数日前の午後。
近所の商店街を歩きながら、あまりに暖かいので”小春日和”だなあ…と思いかけてー
ーいや、もう冬だから小春日和とはいえないなあ、と独り言を口にした。
英語では小春日和の事をインデアンサマーと言うそうだ。
冬がくる前に神様が一服してキセルを吹かし、その煙の温かさで数日間、夏のように暖かくなるのだと。
僕はこのインデアンサマーというコトバがとても好きなのだ。
それは乾いた青色を思い浮かべるから。ただそれだけで他にさしたる理由は見つからない。
インデアンジュエリーに使うトルコ石の青。もしかしたら、そんな単純な連想なのかもしれない。
僕にはもう一つ、乾いた青色を思わせるものがあるー
ーそれは歌。
テネシーワルツを聞くと何故か乾いた青色が頭の中に広がってくる。
歌詞自体は友人に恋人を紹介したら奪われてしまったという湿っぽい内容なのだけれど、曲の印象はカラッとした青が流れるみたいに聞こえてくる。少なくとも僕にはそう思える。
テネシーには…もちろん行ったことはないので景色は浮かんではこない。
テネシーワルツを聞きながら飲むのなら、やはりテネシーウイスキーのジャックダニエルか。
そう言えばこのウイスキーも乾いた味がする。
曲を聞きながら、酒を飲みながら、そして絵を見ながら、旅の思い出についても考えてみる。

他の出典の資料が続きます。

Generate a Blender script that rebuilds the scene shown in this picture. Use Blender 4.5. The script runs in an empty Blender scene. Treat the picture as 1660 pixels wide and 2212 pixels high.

それが雨の日であろうと、湿った森の中であろうと、時間がたっとその景色は乾いた色になるのは何故なんだろう。
昆虫や草花が標本箱の中でピンに留められているのと同じだろうか。
美しく哀しく乾いた青。
通勤途中のクリスマスイルミネーションを見ながら、インデアンサマーではなく、本当の春が待ち遠しい。
南の島の友人が届けてくれた来年のカレンダーを見ながら、そんな事を考えていた。